イ 安値受注についての独占禁止法上の考え方
 情報システム調達における極端な安値受注の問題については,上記ア(ウ)のとおり,調達内容等の明確化により公正で透明な調達活動が行われ,また,ソフトウェアの特質を踏まえて,調達方式の検討が行われ,的確な対応が図られることが重要と考えられるものであるが,本件の実態把握を踏まえると,独占禁止法上においても以下のように不当廉売に該当するかどうかが問題となる。
(ア)  官公庁等における最近の大規模な情報システムについては,そのほとんどが特定ユーザー向けシステムとして調達されており,その構築においてはソフトウェアの開発が重要となっている。
 このようなソフトウェアの開発については,新しく開発する部分の開発コストを必要とするほか,既存のソフトウェアの一部を利用して開発することが可能な場合においても,その手直し費用等が必要となる。
 本件調査を行った極端な安値受注については,落札価格がこのような開発コストを大きく下回ることになると考えられる。  このような極端な安値受注については,その後の改良や類似のシステム等の受注によりコスト回収が図られることも考えられる。しかしながら,当該入札等がその後の調達の内容を対象としていない場合には,不当廉売の観点からは,その後の改良や類似のシステム等の受注は考慮せずにコストをみることが適当であると考えられる。
(イ)  官公庁等の情報システム調達において,上記のようにコストを大きく下回る極端な安値受注が繰り返され,他の事業者が受注の機会を得られないなどにより,その事業活動を困難にさせるおそれが生じる場合には,不当廉売として問題となる。
 特に,この場合,他の事業者の事業活動に与える影響を判断するに当たっては,あるシステムを受注すると,その後の改良や類似のシステム等の受注において,技術面,コスト面等で有利になるというソフトウェアの開発の特殊性を考慮する必要がある。

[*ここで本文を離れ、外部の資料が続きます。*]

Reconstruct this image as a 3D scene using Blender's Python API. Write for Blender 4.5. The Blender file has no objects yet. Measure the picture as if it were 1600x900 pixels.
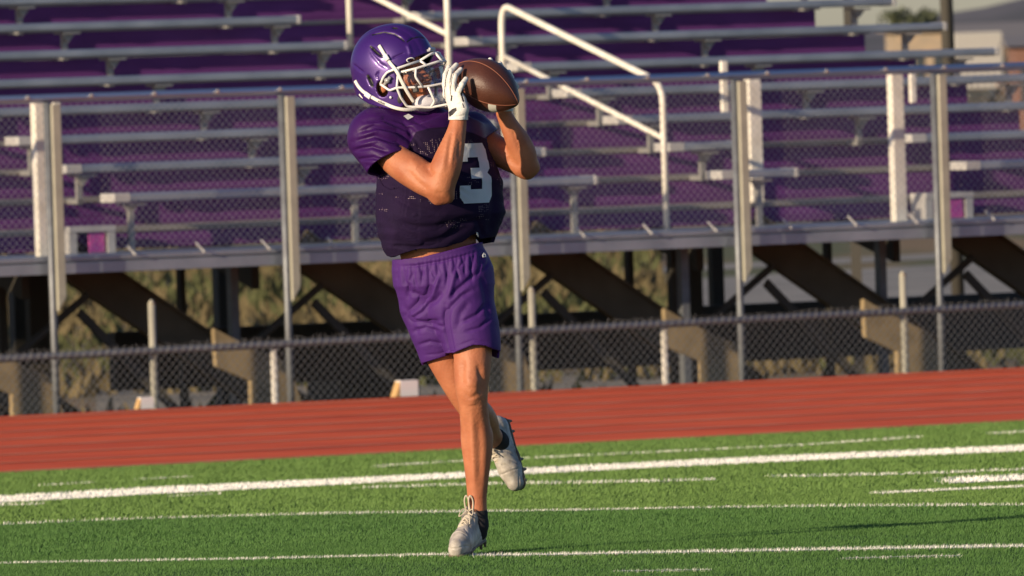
import bpy, math, random
import numpy as np
from mathutils import Vector, Matrix
from mathutils.bvhtree import BVHTree
random.seed(7); rng = np.random.default_rng(7)
R = math.radians
sc = bpy.context.scene
col = sc.collection

# ------------------------------------------------------------------ camera
F = 16800.0                       # focal length in pixels of the 1600 px wide photograph
CAM = Vector((0, 0, 1.75))
PITCH = math.atan(380 / F); ROLL = R(1.80)
fw = Vector((0, math.cos(PITCH), -math.sin(PITCH)))
up0 = Vector((0, math.sin(PITCH), math.cos(PITCH))); rt0 = Vector((1, 0, 0))
rt = rt0 * math.cos(ROLL) - up0 * math.sin(ROLL)
up = up0 * math.cos(ROLL) + rt0 * math.sin(ROLL)
cd = bpy.data.cameras.new('camera'); cam = bpy.data.objects.new('camera', cd); col.objects.link(cam)
cd.sensor_width = 36; cd.lens = 36 * F / 1600; cd.clip_start = 1; cd.clip_end = 6000
M = Matrix((rt, up, -fw)).transposed().to_4x4(); M.translation = CAM
cam.matrix_world = M
sc.camera = cam
cd.dof.use_dof = True; cd.dof.focus_distance = 36.85; cd.dof.aperture_fstop = 13.5
# ------------------------------------------------------------------ light
SUN_EL, SUN_AZ = 14.0, 47.0       # height; degrees left of the way from the field to the camera
w = bpy.data.worlds.new('World'); sc.world = w; w.use_nodes = True
nt = w.node_tree; bg = nt.nodes['Background']; sky = nt.nodes.new('ShaderNodeTexSky')
sky.sky_type = 'NISHITA'; sky.sun_disc = False; sky.sun_elevation = R(SUN_EL)
sky.sun_rotation = R(180 + SUN_AZ); sky.dust_density = .4; sky.air_density = 1.0; sky.ozone_density = 2.5
vmx = nt.nodes.new('ShaderNodeVectorMath'); vmx.operation = 'MULTIPLY'; vmx.inputs[1].default_value = (.88, .88, 1.06); nt.links.new(sky.outputs[0], vmx.inputs[0]); nt.links.new(vmx.outputs[0], bg.inputs[0]); bg.inputs[1].default_value = 0.090
sd = bpy.data.lights.new('sun', 'SUN'); so = bpy.data.objects.new('sun', sd); col.objects.link(so)
sd.energy = 5.0; sd.angle = R(0.6); sd.color = (1.0, 0.79, 0.54)
tosun = Vector((-math.sin(R(SUN_AZ)) * math.cos(R(SUN_EL)), -math.cos(R(SUN_AZ)) * math.cos(R(SUN_EL)), math.sin(R(SUN_EL))))
so.rotation_euler = tosun.to_track_quat('Z', 'Y').to_euler()
sc.view_settings.view_transform = 'Standard'; sc.view_settings.look = 'None'
sc.view_settings.exposure = 0.24; sc.view_settings.gamma = 1.0
sc.cycles.max_bounces = 6; sc.cycles.transparent_max_bounces = 12

# ------------------------------------------------------------------ helpers: pixels of the photograph <-> world
def ray(px, py): return fw + rt * ((px - 800) / F) - up * ((py - 450) / F)
def atY(px, py, Y):
    d = ray(px, py); return CAM + d * (Y / d.y)
def atZ(px, py, z=0.0):
    d = ray(px, py); return CAM + d * ((z - CAM.z) / d.z)
def proj(p):
    q = Vector(p) - CAM; z = q.dot(fw); return 800 + F * q.dot(rt) / z, 450 - F * q.dot(up) / z
FW, RT, UP, CM = map(np.array, (fw, rt, up, CAM))
def projn(P):
    q = P - CM; z = q @ FW; return 800 + F * (q @ RT) / z, 450 - F * (q @ UP) / z
# ------------------------------------------------------------------ helpers: tagging
def tag(o, label=None, cat=None, group=None, kind=None):
    if label: o['label'] = label
    if cat: o['category'] = cat
    if group: o['group'] = group
    if kind: o['kind'] = kind
    return o
def empty(name, loc, label, cat, group=None):
    o = bpy.data.objects.new(name, None); col.objects.link(o); o.location = loc; o.empty_display_size = .2
    return tag(o, label, cat, group)
def origin(parent):
    v = Vector((0, 0, 0))
    while parent is not None: v += parent.location; parent = parent.parent
    return v
class MB:
    """mesh builder: world coordinates in, one object out"""
    def __init__(s): s.v = []; s.f = []; s.m = []
    def add(s, vs, fs, m=0):
        o = len(s.v); s.v += [tuple(x) for x in vs]; s.f += [tuple(i + o for i in f) for f in fs]; s.m += [m] * len(fs); return s
    def box(s, c, ax, ay, az, m=0):
        """c centre; ax, ay, az half-extent vectors"""
        c, ax, ay, az = map(Vector, (c, ax, ay, az)); vs = []
        for k in (-1, 1):
            for j in (-1, 1):
                for i in (-1, 1): vs.append(c + ax * i + ay * j + az * k)
        return s.add(vs, [(0, 2, 3, 1), (4, 5, 7, 6), (0, 1, 5, 4), (2, 6, 7, 3), (0, 4, 6, 2), (1, 3, 7, 5)], m)
    def tube(s, pts, r, n=8, m=0, flat=None, cap=True):
        pts = [Vector(p) for p in pts]
        rs = r if isinstance(r, (list, tuple)) else [r] * len(pts)
        t0 = (pts[1] - pts[0]).normalized()
        a = t0.orthogonal().normalized() if flat is None else (Vector(flat) - t0 * Vector(flat).dot(t0)).normalized()
        vs = []; N = len(pts)
        for i, p in enumerate(pts):
            t = (pts[min(i + 1, N - 1)] - pts[max(i - 1, 0)]).normalized()
            if flat is not None and isinstance(flat, (list,)) : a = Vector(flat)
            a = (a - t * a.dot(t)).normalized(); b = t.cross(a)
            ri = rs[i]; ra, rb = (ri if isinstance(ri, tuple) else (ri, ri))
            for k in range(n):
                th = 2 * math.pi * (k + .5) / n; vs.append(p + a * math.cos(th) * ra + b * math.sin(th) * rb)
        fs = []
        for i in range(N - 1):
            for k in range(n):
                k2 = (k + 1) % n; fs.append((i * n + k, i * n + k2, (i + 1) * n + k2, (i + 1) * n + k))
        if cap: fs.append(tuple(range(n - 1, -1, -1))); fs.append(tuple((N - 1) * n + k for k in range(n)))
        return s.add(vs, fs, m)
    def build(s, name, mats, parent=None, smooth=False, label=None, bevel=0):
        return mesh_obj(name, s.v, s.f, mats, parent, smooth, label, s.m, bevel)
def mesh_obj(name, v, f, mats, parent=None, smooth=False, label=None, midx=None, bevel=0, loc=None):
    if not isinstance(mats, (list, tuple)): mats = [mats]
    o0 = origin(parent)
    va = np.asarray(v, dtype=np.float64).reshape(-1, 3)
    if parent is None:
        if loc is None:
            lo, hi = va.min(0), va.max(0); loc = Vector(((lo[0] + hi[0]) / 2, (lo[1] + hi[1]) / 2, lo[2]))
        o0 = Vector(loc)
    me = bpy.data.meshes.new(name)
    me.from_pydata((va - np.array(o0)).tolist(), [], f if not isinstance(f, np.ndarray) else f.tolist())
    for m in mats: me.materials.append(m)
    if midx is not None: me.polygons.foreach_set('material_index', np.asarray(midx, dtype=np.int32))
    if smooth: me.polygons.foreach_set('use_smooth', np.ones(len(me.polygons), dtype=bool))
    me.update()
    o = bpy.data.objects.new(name, me); col.objects.link(o)
    if parent is None: o.location = o0
    else: o.parent = parent
    if bevel:
        b = o.modifiers.new('bevel', 'BEVEL'); b.width = bevel; b.segments = 2; b.limit_method = 'ANGLE'
    if label: o['label'] = label
    return o
def catmull(pts, n=6):
    P = [Vector(p) for p in pts]; out = []
    for i in range(len(P) - 1):
        p0 = P[max(i - 1, 0)]; p1 = P[i]; p2 = P[i + 1]; p3 = P[min(i + 2, len(P) - 1)]
        for j in range(n):
            t = j / n
            out.append(.5 * ((2 * p1) + (p2 - p0) * t + (2 * p0 - 5 * p1 + 4 * p2 - p3) * t * t + (3 * p1 - p0 - 3 * p2 + p3) * t ** 3))
    out.append(P[-1]); return out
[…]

 このような特殊性を考慮すると,情報システム供給における有力な事業者が,採算を度外視したコスト割れ受注を行うことでその後のシステムの受注等において優位に立つことも可能であり,中小規模のソフトウェア開発業者等の受注機会が減少する可能性も考えられる。
(3) 今後の対応
 情報システムの調達方式については,関係官庁においてソフトウェアの特質を踏まえた検討が開始されることとなっており,当委員会としても,公正かつ自由な競争を促進する観点から,このような検討等により官公庁等の情報システム調達における極端な安値受注の問題の改善が図られることを期待するところである。
 当委員会は,本件調査により採算を度外視した極端な安値受注が認められた事業者に対して,上記競争政策上の考え方を説明し今後同様の行為を行えば不当廉売につながるおそれがある旨注意を行うとともに,関係団体に対して,上記考え方を示しその趣旨が会員事業者に周知されるよう要請を行った。
 当委員会としては,今後とも,官公庁等の情報システム市場における競争の状況を注視するとともに,独占禁止法に違反する事実に接した場合には,厳正に対処することとしている。